Comme le précise à juste titre la Cour d’appel d’Anvers, la décision de ne pas respecter le délai de réponse visé aux articles 351 et 346 CIR doit être expressément motivée, s’agissant d’un acte administratif soumis à l’obligation de motivation prévue par la loi du 29 juillet 1991 relative à la motivation formelle des actes administratifs. Il est admis que cette motivation puisse apparaître dans le corps de l’avis de rectification ou de l’avis de taxation d’office lui-même.

Cette obligation implique que la décision de ne pas respecter le délai de réponse de un mois soit motivée et communiquée au contribuable préalablement à l’établissement de la cotisation, ce qui n’avait pas été le cas en l’espèce.

Cette décision de la Cour d’appel ne peut qu’être approuvée. En effet, il est évident qu’en l’espèce, la chronologie des faits et de la procédure administrative révèle qu’il était impossible, dans le chef de la contribuable, d’avoir ou de pouvoir avoir connaissance, avant l’établissement de l’impôt, et l’expiration du délai de réponse à l’avis de rectification et à l’avis d’imposition d’office lui permettant de faire valoir ses observations à l’encontre de la cotisation qu’il est proposé d’établir à son encontre, des motifs de l’abréviation de ce délai de réponse.

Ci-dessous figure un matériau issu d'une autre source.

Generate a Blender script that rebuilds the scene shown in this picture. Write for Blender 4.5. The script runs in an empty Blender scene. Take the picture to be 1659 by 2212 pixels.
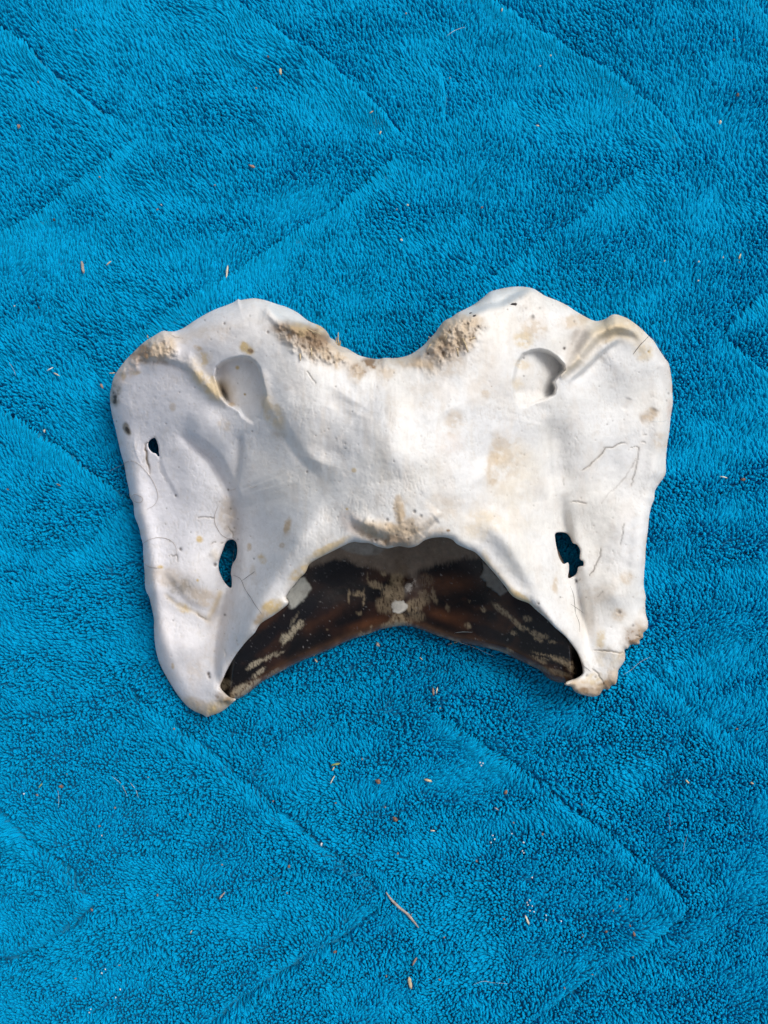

Il y va d’une violation des droits de la défense de la contribuable, et des règles de la procédure administrative, dont certaines ont justement pour objectif d’assurer le respect de ces droits de la défense.

Qui plus est, la Cour d’appel d’Anvers a relevé que la motivation avancée ne concernait même pas la contribuable mais bien la gérante de celle-ci, et particulièrement l’intention de celle-ci de procéder à la cession d’un bien immobilier lui appartenant…

C’est donc en toute logique que la Cour d’appel a constaté la nullité des cotisations lui étant soumises.